Decision:  This is a decision dealing with the GST/HST new housing rebate under the Excise Tax Act. The matter arose out of the fact that the taxpayer and her spouse had acquired two residential properties in a fairly short period of time. The property at issue in this appeal was the first one acquired and was subsequently sold:

[9] In 2011, Ms. Mendes and her spouse acquired two newly-built residential properties near each other in Brampton, Ontario. One of the properties is the subject matter of this appeal. The other was the subject of a similar new housing rebate that was granted to Ms. Mendes’ spouse.

[10] Both of these transactions are relevant and are described below.

[11] On October 16, 2009, Ms. Mendes signed an agreement of purchase and sale in respect of a house to be built at 52 Balin Crescent, Brampton, Ontario (the “Balin Property”).

[12] On April 15, 2010, Ms. Mendes and her spouse, Maxim Mendes, signed an agreement of purchase and sale in respect of a house to be built at 32 Legendary Circle, Brampton, Ontario (the “Legendary Property”).

[13] On or around August 30, 2011, Mr. and Ms. Mendes took ownership of the Balin Property and moved in with their two children and Ms. Mendes’ parents.

[14] On November 2, 2011, the Balin Property was listed for lease.

[15] On or around December 13, 2011, Mr. Mendes, either alone or together with Ms. Mendes, took ownership of the Legendary Property and the family moved there from the Balin Property. One exhibit suggests that Mr. Mendes was the sole owner (Ex. A-2) and another suggests that they were co-owners (Ex. R‑4, Tab A). Nothing turns on this in this appeal.

[16] On December 19, 2011, the Balin Property was listed for sale.

[17] On January 16, 2012, a one year lease was entered into with respect to the Balin Property to commence March, 2012.
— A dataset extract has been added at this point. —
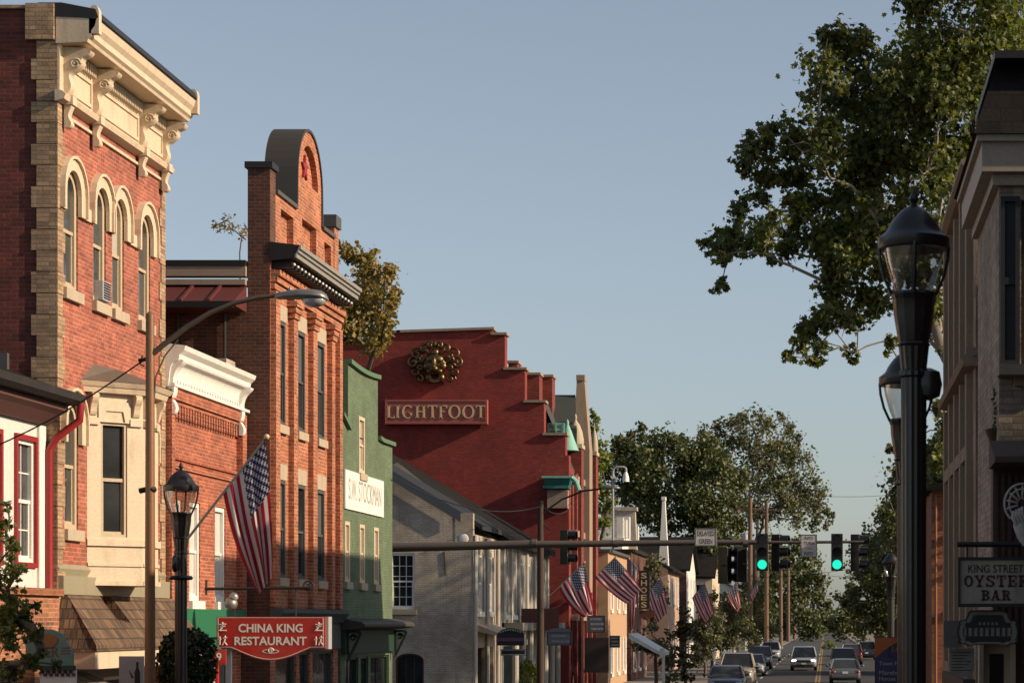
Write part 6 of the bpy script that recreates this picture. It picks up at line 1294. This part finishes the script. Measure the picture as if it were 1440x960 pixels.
tree('street_end_tree', 'bushy green tree behind the row of utility poles', 430, 1105, [(1070,780,20),(1090,790,22),(1110,800,22),(1130,795,18),(1148,815,16),(1120,830,24),(1090,825,24),(1060,815,22),(1150,845,16),(1075,855,24),(1110,865,26),(1140,870,22),(1060,870,20),(1158,870,14),(1120,770,14),(1135,780,12)], LEAF_D, BARK, .7, 36, seed=13, trunk_r=.5, depth=8)
tree('maple_tree', 'dark leafy tree leaning in beside the distant small lamp', 150, 1262, [(1290,780,26),(1300,820,28),(1310,860,26),(1290,740,20),(1285,700,14),(1320,790,22),(1310,740,20),(1258,720,16),(1248,745,14),(1268,750,20),(1240,790,16),(1255,800,22),(1222,815,18),(1240,840,24),(1205,830,14),(1265,850,22),(1212,860,20),(1190,850,10),(1235,880,22),(1196,880,14),(1280,800,20),(1280,880,20),(1264,690,10),(1262,660,7)], LEAF_D, BARK, .26, 30, seed=14, trunk_r=.3, depth=2.5)
def row_tree(label, X, Y, H, R_, leafm=LEAF_D, seed=1, ls=.22, dens=20, n=26):      # kerb tree given by place, height and spread
    R = random.Random(seed); P = []; s = F/Y
    for k in range(n):
        a = R.uniform(0, 6.28); h = R.random(); q = R_*(1-.55*abs(h-.4))*R.random()**.5
        P.append((VX+(X+q*math.cos(a))*s, HY-(H*(.48+.48*h)-EYE)*s, R.uniform(.55,1.05)*R_*.33*s))
    return tree('shade_tree', label, Y, VX+X*s, P, leafm, BARK, ls, dens, trunk_r=.22, depth=R_*.8, seed=seed, group='shade trees along the right kerb')
row_tree('right kerb tree nearest the corner, mostly behind the stone corner building', 9.2, 77.5, 17, 3.4, seed=51, ls=0.27, dens=22, n=30)
row_tree('right kerb tree hanging a few leaves past the stone corner building edge', 8.6, 86, 17.5, 3.4, seed=52, ls=0.28, dens=22, n=30)
row_tree('tall tree rising behind the orange brick house', 14.8, 95.5, 21, 4.6, seed=71, ls=.28, dens=22, n=30)
row_tree('right kerb tree just beyond the orange brick house', 9.2, 106, 14, 3.6, seed=53, ls=0.30, dens=22, n=30)
row_tree('right kerb tree fourth in the row, behind the tall lamp post', 9.0, 115, 15, 3.4, seed=54, ls=0.30, dens=22, n=30)
row_tree('right kerb tree standing between the tall lamp post and the maple', 9.0, 133, 16.5, 4.0, seed=55, ls=0.32, dens=22, n=30)
row_tree('right kerb tree rising over the second car driving away', 9.2, 145, 16, 4.0, seed=56, ls=0.33, dens=22, n=30)
row_tree('right kerb tree rising over the third car driving away', 9.0, 158, 16.5, 4.4, seed=57, ls=0.34, dens=22, n=30)
row_tree('right kerb tree rising over the dark suv at the right kerb', 9.2, 172, 16, 4.4, seed=58, ls=0.35, dens=22, n=30)
row_tree('right kerb tree standing behind the maple tree crown', 9.0, 188, 16, 4.6, seed=59, ls=0.37, dens=22, n=30)
row_tree('right kerb tree tenth in the row, beyond the dark suv', 9.2, 206, 16, 4.8, seed=60, ls=0.39, dens=22, n=30)
row_tree('right kerb tree next to last in the far part of the row', 9.2, 230, 16, 5, seed=61, ls=0.41, dens=22, n=30)
row_tree('right kerb tree last and farthest in the row on the right', 9.2, 258, 17, 5.5, seed=62, ls=0.43, dens=22, n=30)
tree('oak_tree', 'lower olive tree overhanging the right lane', 240, 1215, [(1190,845,14),(1180,870,14),(1200,865,18),(1215,880,18),(1180,890,12),(1230,865,18),(1170,880,10),(1195,822,8),(1245,880,18)], LEAF_D, BARK, .42, 32, seed=15, trunk_r=.3, depth=4)
def kerb_tree(label, X, Y, H, R_, leafm, seed, low=.25):
    R = random.Random(seed); s = F/Y; P = []
    for k in range(20): a = R.uniform(0,6.28); h = R.random(); q = R_*(1.05-.7*h)*R.random()**.5; P.append((VX+(X+q*math.cos(a))*s, HY-(H*(low+(.97-low)*h)-EYE)*s, R.uniform(.6,1.1)*R_*.38*s))
    return tree('street_tree', label, Y, VX+X*s, P, leafm, BARK, .13+.0004*Y, 17, trunk_r=.09, depth=R_*.7, seed=seed, group='small street trees along the left kerb')
kerb_tree('narrow leafy tree climbing beside the SHOES sign', -7.9, 106, 6.4, 1.0, LEAF_M, 17, .12)
kerb_tree('dark little tree by the kerb next to the parked cars', -7.2, 117, 4.2, 1.0, LEAF_B, 19, .1)
kerb_tree('small street tree before the brown brick house', -7.4, 140, 5.0, 1.5, LEAF_M, 16)
kerb_tree('olive street tree under the spread flag', -7.6, 152, 5.4, 1.4, LEAF_D, 61)
kerb_tree('small tree with sunlit leaves near the cream porch house', -7.2, 178, 5.6, 1.7, LEAF_M, 18)
kerb_tree('round street tree beside the foot of the tallest utility pole', -7.6, 196, 5.6, 1.8, LEAF_D, 62)
kerb_tree('taller street tree masking the grey house farthest down', -8.2, 262, 8.5, 2.8, LEAF_D, 63)
tree('shrub', 'yellow green roadside shrub at the far end of the road', 300, 1166, [(1166,908,8),(1172,915,8),(1160,916,7),(1168,922,8)], LEAF_L, BARK, .25, 26, 'shrub', .1, .6, 20)
def bush(label, Y, px0, px1, py0, py1, leafm, ls, n, seed, pot=None):
    R = random.Random(seed); cx, cy = (px0+px1)/2, (py0+py1)/2; c = at(cx, cy, Y); rx, rz_ = (px1-px0)/2*Y/F, (py1-py0)/2*Y/F; t = thing('bush', label, 'bush', (c.x,Y,.13)); m = MB()
    m.tube([(c.x,Y,.13),(c.x,Y,c.z)],[.05,.03],8)
    for k in range(10): m.tube([(c.x,Y,c.z-rz_*.6),(c.x+R.uniform(-1,1)*rx*.8,Y+R.uniform(-1,1)*rx*.8,c.z+R.uniform(-.6,.8)*rz_)],[.02,.006],5)
    m.build('stem', BARK, t); m = MB()
    for k in range(n):
        d = Vector((R.gauss(0,1),R.gauss(0,1),R.gauss(0,1))).normalized(); q = R.uniform(.35,1)**.5*(1+.12*noise.noise(d*3+Vector((seed,0,0)))); p = Vector((c.x+d.x*rx*q, Y+d.y*rx*q, c.z+math.copysign(abs(d.z)**.75,d.z)*rz_*q)); leaf(m, p, ls*R.uniform(.6,1.3), R, OVALP, d*.8)
    m.build('foliage', leafm, t, fix=False)
    z1 = c.z-rz_*.8
    if z1 > .6: m = MB(); m.lathe((c.x,Y,0),[(.22,.131),(.30,.55),(.33,.57),(.30,.6),(.05,.58)],16); m.build('planter', DARKM, t, 40)
    return t
bush('dark clipped round bush behind the left street lamp', 35, 221, 304, 882, 985, LEAF_B, .075, 5200, 31)
bush('yellow green bush in a tub below the black arched sign', 88, 722, 758, 926, 985, LEAF_L, .12, 1300, 32)
YV = 29.5
tree('foreground_tree', 'dark leafy branches at the lower left edge', YV, -10, [(8,735,12),(4,765,14),(10,800,12),(28,768,7),(6,840,16),(14,870,16),(34,850,8),(22,905,20),(45,890,12),(10,940,18),(40,930,16),(62,935,10),(8,710,8),(-10,800,25),(-12,870,30),(52,912,10)], LEAF_S, BARK, .08, 22, seed=33, trunk_r=.12, depth=.5, shape=LEAFP)
Yb = 26.6; t = thing('flower_basket', 'dark hanging flower basket under the ledge of the mansard building', 'flower basket', at(1425,640,Yb)); R = random.Random(5); m = MB()
for k in range(1500):
    a = R.random(); p = at(1395+60*R.random()**.8, 545+40*R.random()+100*a*R.random(), Yb)+Vector((0,R.uniform(-.3,.2),0)); leaf(m, p, R.uniform(.03,.065), R, OVALP, Vector((0,-.4,.3)))
for k in range(16):
    x_ = 1400+R.random()*55; L_ = R.uniform(60,130)
    for j in range(40): leaf(m, at(x_+R.gauss(0,2.0),590+L_*j/40,Yb)+Vector((0,R.uniform(-.1,.1)-.15,0)), R.uniform(.025,.05), R, OVALP, Vector((0,-.5,.2)))
m.build('foliage', LEAF_B, t, fix=False); m = MB(); m.lathe(at(1428,640,Yb),[(.05,-.1),(.22,.0),(.34,.25),(.36,.3),(.30,.28),(.05,.25)],16); m.build('basket', DARKM, t, 40); m = MB(); m.tube([at(1428,600,Yb),at(1428,531,Yb)],.012,5); m.build('chain', DARKM, t)
# far wooded skyline
R = random.Random(77); m = MB()
for k in range(5200):
    x_ = R.uniform(-190,150); y_ = R.uniform(640,760); h_ = 9+5*noise.noise(Vector((x_*.035,0,3)))+4*noise.noise(Vector((x_*.12,2,1)))
    if abs(x_) < 8: h_ *= .8
    p = Vector((x_, y_, h_*R.random()**.6)); leaf(m, p, R.uniform(1.1,2.2), R, OVALP, Vector((0,-.3,.4)))
tag(m.build('far_woods', LEAF_D, None, fix=False), 'dark wooded skyline closing the end of the street', 'woods', kind='stuff')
[18] On February 2, 2012, the Balin Property was sold.

[19] The Mendes family still resides at the Legendary Property.

The Court was simply not persuaded by Mrs. Mendes’ claim that she had originally intended to reside in the Balin Property but subsequently changed her plans:

[34] To a great extent, Ms. Mendes has attempted to establish her intention at the time of entering into the agreement of purchase and sale for the Balin Property by evidence that she actually moved into the Balin Property and had an unexpected reason to move shortly thereafter.

[35] I did not find this testimony to be convincing but this is not the end of the matter. Intention is to be determined at the time the agreement of purchase and sale was entered into. This was October 16, 2009.

[36] This date is approximately six months before the agreement was signed with respect to the Legendary Property. Accordingly, the requirement in s. 254(2)(b) would be satisfied if Ms. Mendes first had an intention to use the Balin Property as a primary residence and then changed this intention six months later when the agreement was signed with respect to the Legendary Property.

[37] Although this possibility is plausible, the evidence was not sufficiently reliable or detailed for me to be satisfied as to Ms. Mendes’ intention when the agreement was signed for the Balin Property.

[38] Ms. Mendes simply made brief statements as to her intention on the dates that the agreements of purchase and sale were signed for the Balin Property and Legendary Property. The evidence was simply not detailed enough to be convincing.

[39] For these reasons, I have concluded that the requirement in s. 254(2)(b) is not satisfied. The appeal will be dismissed.